En las Cortes de Lérida (1300), Zaragoza (1301) y Alagón (1307), Jaime II dispuso el perdón de las deudas que los cristianos pudieran tener con los judíos. Sin duda, se trató de una medida popular pero de justicia discutible y, en cualquier caso, tomada con el dinero ajeno. No causa sorpresa que ante semejante estado de cosas, los judíos comenzaran a abandonar los territorios de la Corona de Aragón. ¿Por qué tendrían que permanecer en lugares donde se les obligaba a escuchar predicaciones cuya finalidad era llevarlos a la apostasía a la par que se les arrancaba el dinero y se les obligaba a contribuir onerosamente a las empresas del rey?
La huida alarmó – no podía ser menos – a Jaime II y, para retenerlos en sus reinos, tuvo que recurrir a los expedientes acostumbrados, es decir, librar órdenes a sus funcionarios para que protegieran a los judíos de los abusos y concederles algunos privilegios. Sin embargo, el alivio proporcionado a los judíos durante los últimos años de su reinado fue efímero. El que se les obligara a escuchar las predicaciones del maestro Huesca y otros dominicos o los argumentos religiosos suministrados por el clero a la gente del pueblo llano que ya envidiaba y aborrecía a los judíos sólo sirvieron para que la huida de Valencia, Aragón y Cataluña continuara. Cuando en 1336 el trono fue ocupado por Pedro IV, la situación era verdaderamente lastimosa. Que semejante situación era enormemente perjudicial para los intereses de la Corona fue una realidad testaruda que se imponía por mucho que quisiera negarse.

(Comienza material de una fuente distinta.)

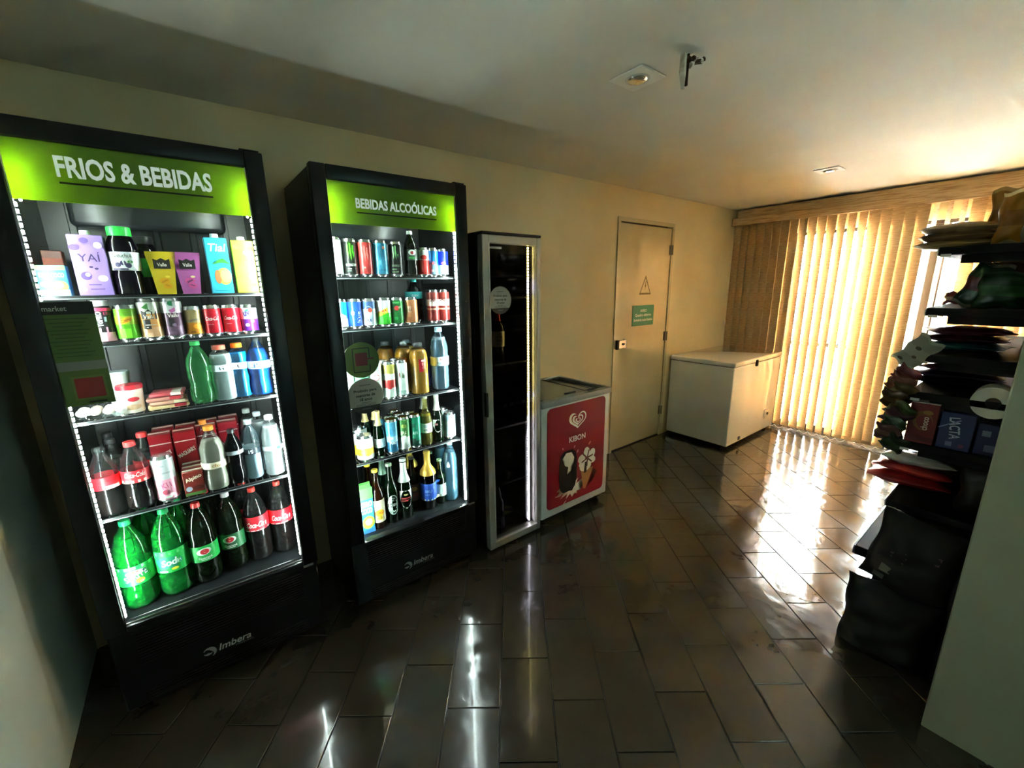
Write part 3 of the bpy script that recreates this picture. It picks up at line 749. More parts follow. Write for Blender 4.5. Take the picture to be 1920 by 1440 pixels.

En las cortes de Zaragoza, convocadas tras el desastre de Epila (1348), Pedro IV devolvió a los judíos la capacidad de realizar préstamos usurarios y lo justificó señalando que lo hacía no sólo para favorecer a los hijos de Abraham sino también al resto de la población. La afirmación de seguro fue mal recibida por algunos sectores, pero no dejaba de encerrar una gran verdad, la de que la salida de los judíos era una pérdida imposible de compensar. Y no era el rey el único que lo veía así. Con todo, en las décadas siguientes, el antisemitismo – predicado de manera constante por el clero siguiendo las directrices papales – se iba a convertir en una peligrosa arma política.